By Teddy Allen

Think about it for a second: language is filled with some magnificent two-word phrases.

School’s out.
Let’s eat!
Free golf.
Fried chicken.
Hear a certain one of those and we all light up like July Fourth (another feel-good two-word phrase, and one unique to America).
But it’s the opinion in this bureau that there’s a single word that beats them all.
“Home.”
Gots to be my favorite of all the words. Sort of the Muhammad Ali, Michael Jordan, Serena Williams, Tom Brady and Hank Aaron of confabulations, (a funny word for words).
With “home” being a theme of this July issue, it’s a fair excuse to reflect on just what that is to each of us. How home shaped us. Some of us couldn’t wait to get away from home, some of us were scared when we did, and some of us have gone back and found it could never be the same. Nobody’s fault: it’s just the mysterious way time works.
Home is a multi-leveled dynamic all its own.
How many songs and books and poems have been written about home?
“I’ll be home for Christmas.”
“Don’t it make you want to go home…”
“Bring it on home to me …”
“Homeward bound …”
And a hat tip to country folk like Loretta Lynn (“Don’t come home a-drinkin’ with lovin’ on your mind …”), Porter Wagoner (Green, Green Grass of Home), Dolly (My Tennessee Mountain Home”), and Bobby Bare, who lamented from Detroit City, “I wanna go home.”

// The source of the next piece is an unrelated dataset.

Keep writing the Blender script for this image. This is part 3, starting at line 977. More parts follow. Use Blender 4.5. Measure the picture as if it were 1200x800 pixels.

Some of us see the grass greener in our neighbor’s yard, while never thinking that we have the option to paint our own grass. America, celebrating another birthday on this Fourth of July, takes a lot of hits, and goodness knows we’ve brought a lot of it upon ourselves. But I love it, warts and all. And wouldn’t you rather start cleaning up here, painting the grass here, instead of anyplace else on earth? We’ve got a pretty good head start, what with the fruited plain and spacious skies from sea to shining sea — if only common sense and elbow grease would come back into style.
Home is what we make it.
I’m thinking of how many people must have this cross stitched and framed on a kitchen wall: “Home Sweet Home.”
But … not everyone grew up safe with a tire swing and a dog and a bike. They had to leave home to find home. Any of us can buy a house and a lot of stuff to put in it. But only things that are free can make it a home.
What about your home away from home? For some, it’s holding a needle and thread or holding a baby or holding the attention of a class filled with students. For others, home is on a tractor or on a stage or in a cockpit or in a press box. It’s the realization of being grown but still feeling as secure as you did in the womb, a conscious knowing that where you are is why you were born.
If you’re really lucky, you know home when you find it, when you feel it. Dorothy went all the way to Oz before she realized her heart’s desire was in her own back yard. George Bailey had to “die” and lose home before finding out his drafty house when filled with friends made him the richest man in town.